#### Request
Leaving the pictures aside, transcribe every line below exactly.

#### Data section
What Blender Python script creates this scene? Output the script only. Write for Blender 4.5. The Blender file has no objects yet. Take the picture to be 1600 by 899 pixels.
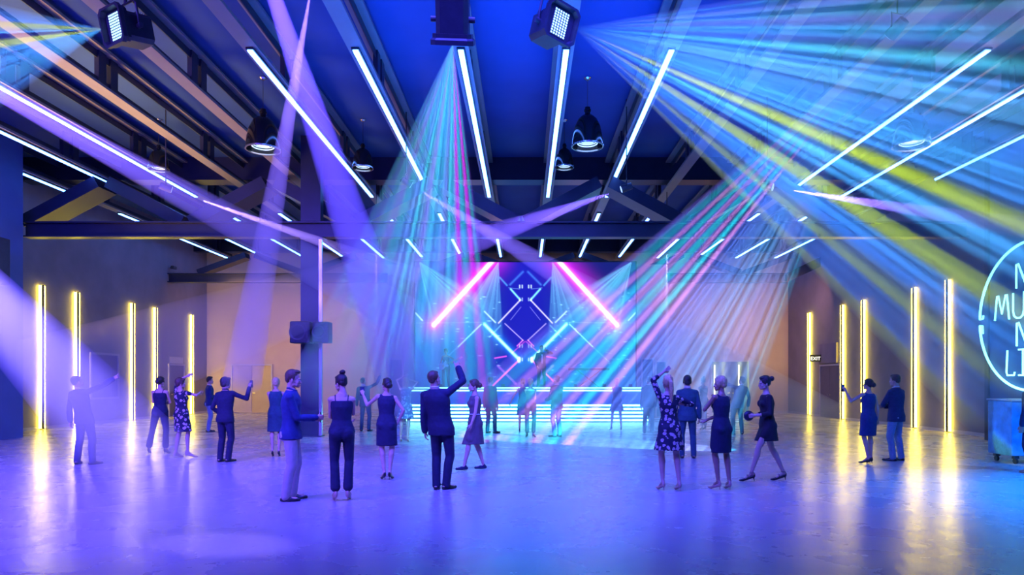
import bpy, bmesh, math, random
from mathutils import Vector, Matrix
COL=bpy.context.scene.collection
F=1067.; VX=820.; VY=595.; EYE=1.65          # focal length in px, vanishing point, eye height
def PT(x,y,Y): return Vector(((x-VX)*Y/F,Y,EYE+(VY-y)*Y/F))
def PX(x,Y): return (x-VX)*Y/F
def PZ(y,Y): return EYE+(VY-y)*Y/F
# ------------------------------------------------------------------ materials
def mat(n,c,r=.6,metal=0,noise=0,nscale=5,bump=0,bscale=30,spec=.5,rnoise=0,sheen=0):
    m=bpy.data.materials.new(n); m.use_nodes=True; nt=m.node_tree; b=nt.nodes['Principled BSDF']
    b.inputs['Base Color'].default_value=(*c,1); b.inputs['Roughness'].default_value=r; b.inputs['Metallic'].default_value=metal
    b.inputs['Specular IOR Level'].default_value=spec
    if sheen: b.inputs['Sheen Weight'].default_value=sheen
    tc=nt.nodes.new('ShaderNodeTexCoord')
    if noise or rnoise:
        t=nt.nodes.new('ShaderNodeTexNoise'); t.inputs['Scale'].default_value=nscale; t.inputs['Detail'].default_value=6; nt.links.new(tc.outputs['Object'],t.inputs['Vector'])
        if noise:
            cr=nt.nodes.new('ShaderNodeValToRGB'); cr.color_ramp.elements[0].position=.3; cr.color_ramp.elements[1].position=.7
            cr.color_ramp.elements[0].color=(*[q*(1-noise) for q in c],1); cr.color_ramp.elements[1].color=(*[min(1,q*(1+noise)) for q in c],1)
            nt.links.new(t.outputs['Fac'],cr.inputs[0]); nt.links.new(cr.outputs[0],b.inputs['Base Color'])
        if rnoise:
            mr=nt.nodes.new('ShaderNodeMapRange'); mr.inputs['From Min'].default_value=.3; mr.inputs['From Max'].default_value=.7; mr.inputs['To Min'].default_value=r-rnoise; mr.inputs['To Max'].default_value=r+rnoise
            nt.links.new(t.outputs['Fac'],mr.inputs[0]); nt.links.new(mr.outputs[0],b.inputs['Roughness'])
    if bump:
        t=nt.nodes.new('ShaderNodeTexNoise'); t.inputs['Scale'].default_value=bscale; t.inputs['Detail'].default_value=4; nt.links.new(tc.outputs['Object'],t.inputs['Vector'])
        bp=nt.nodes.new('ShaderNodeBump'); bp.inputs['Strength'].default_value=bump; bp.inputs['Distance'].default_value=.02
        nt.links.new(t.outputs['Fac'],bp.inputs['Height']); nt.links.new(bp.outputs[0],b.inputs['Normal'])
    return m
def emit(n,c,s):
    m=bpy.data.materials.new(n); m.use_nodes=True; nt=m.node_tree; b=nt.nodes['Principled BSDF']
    b.inputs['Base Color'].default_value=(.8,.8,.8,1); b.inputs['Emission Color'].default_value=(*c,1); b.inputs['Emission Strength'].default_value=s
    return m
def floral(n,base,petals,scale=16):
    m=bpy.data.materials.new(n); m.use_nodes=True; nt=m.node_tree; b=nt.nodes['Principled BSDF']; b.inputs['Roughness'].default_value=.8
    tc=nt.nodes.new('ShaderNodeTexCoord'); nz=nt.nodes.new('ShaderNodeTexNoise'); nz.inputs['Scale'].default_value=30
    mx=nt.nodes.new('ShaderNodeMixRGB'); mx.blend_type='ADD'; mx.inputs[0].default_value=.04
    v=nt.nodes.new('ShaderNodeTexVoronoi'); v.inputs['Scale'].default_value=scale
    nt.links.new(tc.outputs['Object'],nz.inputs['Vector']); nt.links.new(tc.outputs['Object'],mx.inputs[1]); nt.links.new(nz.outputs['Color'],mx.inputs[2]); nt.links.new(mx.outputs[0],v.inputs['Vector'])
    r=nt.nodes.new('ShaderNodeValToRGB'); r.color_ramp.interpolation='CONSTANT'; e=r.color_ramp.elements
    e[0].position=0; e[0].color=(*petals[1],1); e[1].position=.12; e[1].color=(*petals[0],1); q=e.new(.40); q.color=(*base,1)
    nt.links.new(v.outputs['Distance'],r.inputs[0]); nt.links.new(r.outputs[0],b.inputs['Base Color']); return m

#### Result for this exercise
What Blender Python script creates this scene? Output the script only. Write for Blender 4.5. The Blender file has no objects yet. Take the picture to be 1600 by 899 pixels.
import bpy, bmesh, math, random
from mathutils import Vector, Matrix
COL=bpy.context.scene.collection
F=1067.; VX=820.; VY=595.; EYE=1.65          # focal length in px, vanishing point, eye height
def PT(x,y,Y): return Vector(((x-VX)*Y/F,Y,EYE+(VY-y)*Y/F))
def PX(x,Y): return (x-VX)*Y/F
def PZ(y,Y): return EYE+(VY-y)*Y/F
# ------------------------------------------------------------------ materials
def mat(n,c,r=.6,metal=0,noise=0,nscale=5,bump=0,bscale=30,spec=.5,rnoise=0,sheen=0):
    m=bpy.data.materials.new(n); m.use_nodes=True; nt=m.node_tree; b=nt.nodes['Principled BSDF']
    b.inputs['Base Color'].default_value=(*c,1); b.inputs['Roughness'].default_value=r; b.inputs['Metallic'].default_value=metal
    b.inputs['Specular IOR Level'].default_value=spec
    if sheen: b.inputs['Sheen Weight'].default_value=sheen
    tc=nt.nodes.new('ShaderNodeTexCoord')
    if noise or rnoise:
        t=nt.nodes.new('ShaderNodeTexNoise'); t.inputs['Scale'].default_value=nscale; t.inputs['Detail'].default_value=6; nt.links.new(tc.outputs['Object'],t.inputs['Vector'])
        if noise:
            cr=nt.nodes.new('ShaderNodeValToRGB'); cr.color_ramp.elements[0].position=.3; cr.color_ramp.elements[1].position=.7
            cr.color_ramp.elements[0].color=(*[q*(1-noise) for q in c],1); cr.color_ramp.elements[1].color=(*[min(1,q*(1+noise)) for q in c],1)
            nt.links.new(t.outputs['Fac'],cr.inputs[0]); nt.links.new(cr.outputs[0],b.inputs['Base Color'])
        if rnoise:
            mr=nt.nodes.new('ShaderNodeMapRange'); mr.inputs['From Min'].default_value=.3; mr.inputs['From Max'].default_value=.7; mr.inputs['To Min'].default_value=r-rnoise; mr.inputs['To Max'].default_value=r+rnoise
            nt.links.new(t.outputs['Fac'],mr.inputs[0]); nt.links.new(mr.outputs[0],b.inputs['Roughness'])
    if bump:
        t=nt.nodes.new('ShaderNodeTexNoise'); t.inputs['Scale'].default_value=bscale; t.inputs['Detail'].default_value=4; nt.links.new(tc.outputs['Object'],t.inputs['Vector'])
        bp=nt.nodes.new('ShaderNodeBump'); bp.inputs['Strength'].default_value=bump; bp.inputs['Distance'].default_value=.02
        nt.links.new(t.outputs['Fac'],bp.inputs['Height']); nt.links.new(bp.outputs[0],b.inputs['Normal'])
    return m
def emit(n,c,s):
    m=bpy.data.materials.new(n); m.use_nodes=True; nt=m.node_tree; b=nt.nodes['Principled BSDF']
    b.inputs['Base Color'].default_value=(.8,.8,.8,1); b.inputs['Emission Color'].default_value=(*c,1); b.inputs['Emission Strength'].default_value=s
    return m
def floral(n,base,petals,scale=16):
    m=bpy.data.materials.new(n); m.use_nodes=True; nt=m.node_tree; b=nt.nodes['Principled BSDF']; b.inputs['Roughness'].default_value=.8
    tc=nt.nodes.new('ShaderNodeTexCoord'); nz=nt.nodes.new('ShaderNodeTexNoise'); nz.inputs['Scale'].default_value=30
    mx=nt.nodes.new('ShaderNodeMixRGB'); mx.blend_type='ADD'; mx.inputs[0].default_value=.04
    v=nt.nodes.new('ShaderNodeTexVoronoi'); v.inputs['Scale'].default_value=scale
    nt.links.new(tc.outputs['Object'],nz.inputs['Vector']); nt.links.new(tc.outputs['Object'],mx.inputs[1]); nt.links.new(nz.outputs['Color'],mx.inputs[2]); nt.links.new(mx.outputs[0],v.inputs['Vector'])
    r=nt.nodes.new('ShaderNodeValToRGB'); r.color_ramp.interpolation='CONSTANT'; e=r.color_ramp.elements
    e[0].position=0; e[0].color=(*petals[1],1); e[1].position=.12; e[1].color=(*petals[0],1); q=e.new(.40); q.color=(*base,1)
    nt.links.new(v.outputs['Distance'],r.inputs[0]); nt.links.new(r.outputs[0],b.inputs['Base Color']); return m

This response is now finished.